Instructions for the task:
Your task is to repeat the lines below exactly, excluding any pictures they contain.

Recorded data:
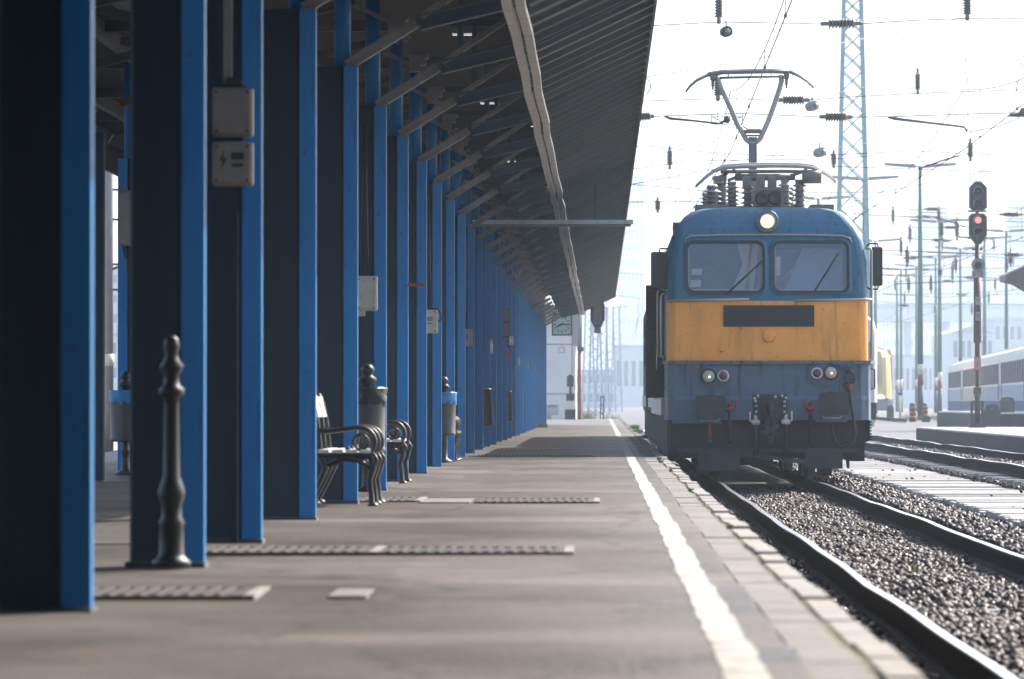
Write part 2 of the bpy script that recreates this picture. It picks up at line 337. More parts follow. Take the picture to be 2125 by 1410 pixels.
# ------------------------------------------------------------------ world, sun, camera
SUN = Vector((.85, .90, 1.0)).normalized()
el = math.asin(SUN.z); az = math.atan2(SUN.x, SUN.y)
w = bpy.data.worlds.new('World'); sc.world = w; w.use_nodes = True
nt = w.node_tree; bg = nt.nodes['Background']
sky = nt.nodes.new('ShaderNodeTexSky'); sky.sky_type = 'NISHITA'; sky.sun_disc = False
sky.sun_elevation = el; sky.sun_rotation = az; sky.air_density = 1.0; sky.dust_density = 3.0; sky.ozone_density = 1.0
nt.links.new(sky.outputs['Color'], bg.inputs['Color']); bg.inputs['Strength'].default_value = .15
sl = bpy.data.lights.new('sun', 'SUN'); sl.energy = 4.0; sl.angle = R(.5); sl.color = (1, .91, .80)
so = bpy.data.objects.new('sun', sl); COL.objects.link(so); so.rotation_euler = (-SUN).to_track_quat('-Z', 'Y').to_euler(); so.location = (40, 40, 60)
cd = bpy.data.cameras.new('camera'); cam = bpy.data.objects.new('camera', cd); COL.objects.link(cam); sc.camera = cam
cd.sensor_width = 36; cd.lens = FPX / 2125 * 36; cd.clip_start = .5; cd.clip_end = 4000
yaw = math.atan((VX - 1062.5) / FPX); pitch = math.atan((VY - 705) / FPX)
cam.location = (0, 0, CH); cam.rotation_euler = (R(90) + pitch, 0, yaw)
cd.dof.use_dof = True; cd.dof.focus_distance = 74; cd.dof.aperture_fstop = 5.4
sc.view_settings.view_transform = 'Standard'; sc.view_settings.look = 'None'; sc.view_settings.exposure = 1.3; sc.view_settings.gamma = 1
sc.cycles.use_denoising = True; sc.cycles.max_bounces = 8; sc.cycles.diffuse_bounces = 4; sc.cycles.volume_bounces = 1
sc.cycles.transparent_max_bounces = 12

# haze box
hz = MB(); hz.box(-900, 1100, -90, 2750, -3, 130)
ho = hz.build('haze', [], kind='stuff')
hm = bpy.data.materials.new('haze_air'); hm.use_nodes = True
hn = hm.node_tree; hn.nodes.remove(hn.nodes['Principled BSDF'])
vol = hn.nodes.new('ShaderNodeVolumePrincipled'); vol.inputs['Color'].default_value = (.72, .86, 1, 1); vol.inputs['Density'].default_value = .00048
vol.inputs['Anisotropy'].default_value = .15
hn.links.new(vol.outputs['Volume'], hn.nodes['Material Output'].inputs['Volume'])
ho.data.materials.clear(); ho.data.materials.append(hm)

# ------------------------------------------------------------------ ground
def gz(x, y):
    a = min(1, max(0, (x - 4.0) / 2.5)); b = min(1, max(0, (y - 150) / 110))
    base = -.66 + .20 * a
    if x < -8: base = -.66
    return base * (1 - b) + (-.10) * b
def sheet(name, m, xs, ys, zf, kind='structure', **kw):
    s = MB(); nx = len(xs)
    vs = [(x, y, zf(x, y)) for y in ys for x in xs]
    fs = [(j * nx + i, j * nx + i + 1, (j + 1) * nx + i + 1, (j + 1) * nx + i) for j in range(len(ys) - 1) for i in range(nx - 1)]
    s.add(vs, fs, 0, True); return s.build(name, m, kind=kind, **kw)
xs = [-850, -100, -30, -12, -8, 0, .9, 2, 4, 4.8, 5.6, 6.5, 9, 14, 30, 100, 1000]
ys = [-80, 0, 30, 60, 90, 120, 150, 170, 190, 210, 230, 260, 320, 500, 900, 2700]
sheet('ground', 'ground', xs, ys, gz)
# hills far away
hs = MB(); n = 60; vs = []; fs = []
rng = random.Random(3)
prof = [24 + 9 * math.sin(i * .19 + 1) + 5 * math.sin(i * .53) + rng.uniform(-1, 1) for i in range(n)]
for i in range(n):
    x = -800 + i * 1800 / (n - 1)
    vs += [(x, 2380, -1), (x, 2480, prof[i] * 1.3), (x, 2600, prof[i] * 1.8)]
for i in range(n - 1):
    for k in (0, 1): fs.append((i * 3 + k, (i + 1) * 3 + k, (i + 1) * 3 + k + 1, i * 3 + k + 1))
hs.add(vs, fs, 0, True); hs.build('hills', 'hill', kind='structure')

# ------------------------------------------------------------------ platform (undulating asphalt)
rng = random.Random(11)
ph = [rng.uniform(0, 6.28) for _ in range(6)]
def wav(y): return .008 * math.sin(y * 1.15 + ph[0]) + .005 * math.sin(y * 2.3 + ph[1]) + .006 * math.sin(y * .47 + ph[2])
def pz(x, y): return wav(y + .25 * x) - .006
ys = [-44 + 2 * i for i in range(23)] + [2 + .4 * i for i in range(int(226 / .4) + 1)]
xs = [-8.2, -7, -5.5, -4, -3, -2.4, -2, -1.5, -1, -.5, 0, .36, .54, .628]
o = sheet('platform', 'asphalt', xs, ys, pz)
s = MB(); ys2 = ys
def strip(x0, x1, dz, jit=0, y0=2, y1=228, step=.4, mi=0, seed=1):
    r = random.Random(seed); s = MB(); vs = []; k = int((y1 - y0) / step) + 1
    for i in range(k):
        y = y0 + i * step; j0 = r.uniform(-jit, jit); j1 = r.uniform(-jit, jit)
        vs += [(x0 + j0, y, pz(x0, y) + dz), (x1 + j1, y, pz(x1, y) + dz)]
    s.add(vs, [(2 * i, 2 * i + 1, 2 * i + 3, 2 * i + 2) for i in range(k - 1)], 0, True)
    return s
strip(.372, .50, .004, .009, seed=5).build('line_marking', 'paint_white', kind='structure')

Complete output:
Write part 2 of the bpy script that recreates this picture. It picks up at line 337. More parts follow. Take the picture to be 2125 by 1410 pixels.
# ------------------------------------------------------------------ world, sun, camera
SUN = Vector((.85, .90, 1.0)).normalized()
el = math.asin(SUN.z); az = math.atan2(SUN.x, SUN.y)
w = bpy.data.worlds.new('World'); sc.world = w; w.use_nodes = True
nt = w.node_tree; bg = nt.nodes['Background']
sky = nt.nodes.new('ShaderNodeTexSky'); sky.sky_type = 'NISHITA'; sky.sun_disc = False
sky.sun_elevation = el; sky.sun_rotation = az; sky.air_density = 1.0; sky.dust_density = 3.0; sky.ozone_density = 1.0
nt.links.new(sky.outputs['Color'], bg.inputs['Color']); bg.inputs['Strength'].default_value = .15
sl = bpy.data.lights.new('sun', 'SUN'); sl.energy = 4.0; sl.angle = R(.5); sl.color = (1, .91, .80)
so = bpy.data.objects.new('sun', sl); COL.objects.link(so); so.rotation_euler = (-SUN).to_track_quat('-Z', 'Y').to_euler(); so.location = (40, 40, 60)
cd = bpy.data.cameras.new('camera'); cam = bpy.data.objects.new('camera', cd); COL.objects.link(cam); sc.camera = cam
cd.sensor_width = 36; cd.lens = FPX / 2125 * 36; cd.clip_start = .5; cd.clip_end = 4000
yaw = math.atan((VX - 1062.5) / FPX); pitch = math.atan((VY - 705) / FPX)
cam.location = (0, 0, CH); cam.rotation_euler = (R(90) + pitch, 0, yaw)
cd.dof.use_dof = True; cd.dof.focus_distance = 74; cd.dof.aperture_fstop = 5.4
sc.view_settings.view_transform = 'Standard'; sc.view_settings.look = 'None'; sc.view_settings.exposure = 1.3; sc.view_settings.gamma = 1
sc.cycles.use_denoising = True; sc.cycles.max_bounces = 8; sc.cycles.diffuse_bounces = 4; sc.cycles.volume_bounces = 1
sc.cycles.transparent_max_bounces = 12

# haze box
hz = MB(); hz.box(-900, 1100, -90, 2750, -3, 130)
ho = hz.build('haze', [], kind='stuff')
hm = bpy.data.materials.new('haze_air'); hm.use_nodes = True
hn = hm.node_tree; hn.nodes.remove(hn.nodes['Principled BSDF'])
vol = hn.nodes.new('ShaderNodeVolumePrincipled'); vol.inputs['Color'].default_value = (.72, .86, 1, 1); vol.inputs['Density'].default_value = .00048
vol.inputs['Anisotropy'].default_value = .15
hn.links.new(vol.outputs['Volume'], hn.nodes['Material Output'].inputs['Volume'])
ho.data.materials.clear(); ho.data.materials.append(hm)

# ------------------------------------------------------------------ ground
def gz(x, y):
    a = min(1, max(0, (x - 4.0) / 2.5)); b = min(1, max(0, (y - 150) / 110))
    base = -.66 + .20 * a
    if x < -8: base = -.66
    return base * (1 - b) + (-.10) * b
def sheet(name, m, xs, ys, zf, kind='structure', **kw):
    s = MB(); nx = len(xs)
    vs = [(x, y, zf(x, y)) for y in ys for x in xs]
    fs = [(j * nx + i, j * nx + i + 1, (j + 1) * nx + i + 1, (j + 1) * nx + i) for j in range(len(ys) - 1) for i in range(nx - 1)]
    s.add(vs, fs, 0, True); return s.build(name, m, kind=kind, **kw)
xs = [-850, -100, -30, -12, -8, 0, .9, 2, 4, 4.8, 5.6, 6.5, 9, 14, 30, 100, 1000]
ys = [-80, 0, 30, 60, 90, 120, 150, 170, 190, 210, 230, 260, 320, 500, 900, 2700]
sheet('ground', 'ground', xs, ys, gz)
# hills far away
hs = MB(); n = 60; vs = []; fs = []
rng = random.Random(3)
prof = [24 + 9 * math.sin(i * .19 + 1) + 5 * math.sin(i * .53) + rng.uniform(-1, 1) for i in range(n)]
for i in range(n):
    x = -800 + i * 1800 / (n - 1)
    vs += [(x, 2380, -1), (x, 2480, prof[i] * 1.3), (x, 2600, prof[i] * 1.8)]
for i in range(n - 1):
    for k in (0, 1): fs.append((i * 3 + k, (i + 1) * 3 + k, (i + 1) * 3 + k + 1, i * 3 + k + 1))
hs.add(vs, fs, 0, True); hs.build('hills', 'hill', kind='structure')

# ------------------------------------------------------------------ platform (undulating asphalt)
rng = random.Random(11)
ph = [rng.uniform(0, 6.28) for _ in range(6)]
def wav(y): return .008 * math.sin(y * 1.15 + ph[0]) + .005 * math.sin(y * 2.3 + ph[1]) + .006 * math.sin(y * .47 + ph[2])
def pz(x, y): return wav(y + .25 * x) - .006
ys = [-44 + 2 * i for i in range(23)] + [2 + .4 * i for i in range(int(226 / .4) + 1)]
xs = [-8.2, -7, -5.5, -4, -3, -2.4, -2, -1.5, -1, -.5, 0, .36, .54, .628]
o = sheet('platform', 'asphalt', xs, ys, pz)
s = MB(); ys2 = ys
def strip(x0, x1, dz, jit=0, y0=2, y1=228, step=.4, mi=0, seed=1):
    r = random.Random(seed); s = MB(); vs = []; k = int((y1 - y0) / step) + 1
    for i in range(k):
        y = y0 + i * step; j0 = r.uniform(-jit, jit); j1 = r.uniform(-jit, jit)
        vs += [(x0 + j0, y, pz(x0, y) + dz), (x1 + j1, y, pz(x1, y) + dz)]
    s.add(vs, [(2 * i, 2 * i + 1, 2 * i + 3, 2 * i + 2) for i in range(k - 1)], 0, True)
    return s
strip(.372, .50, .004, .009, seed=5).build('line_marking', 'paint_white', kind='structure')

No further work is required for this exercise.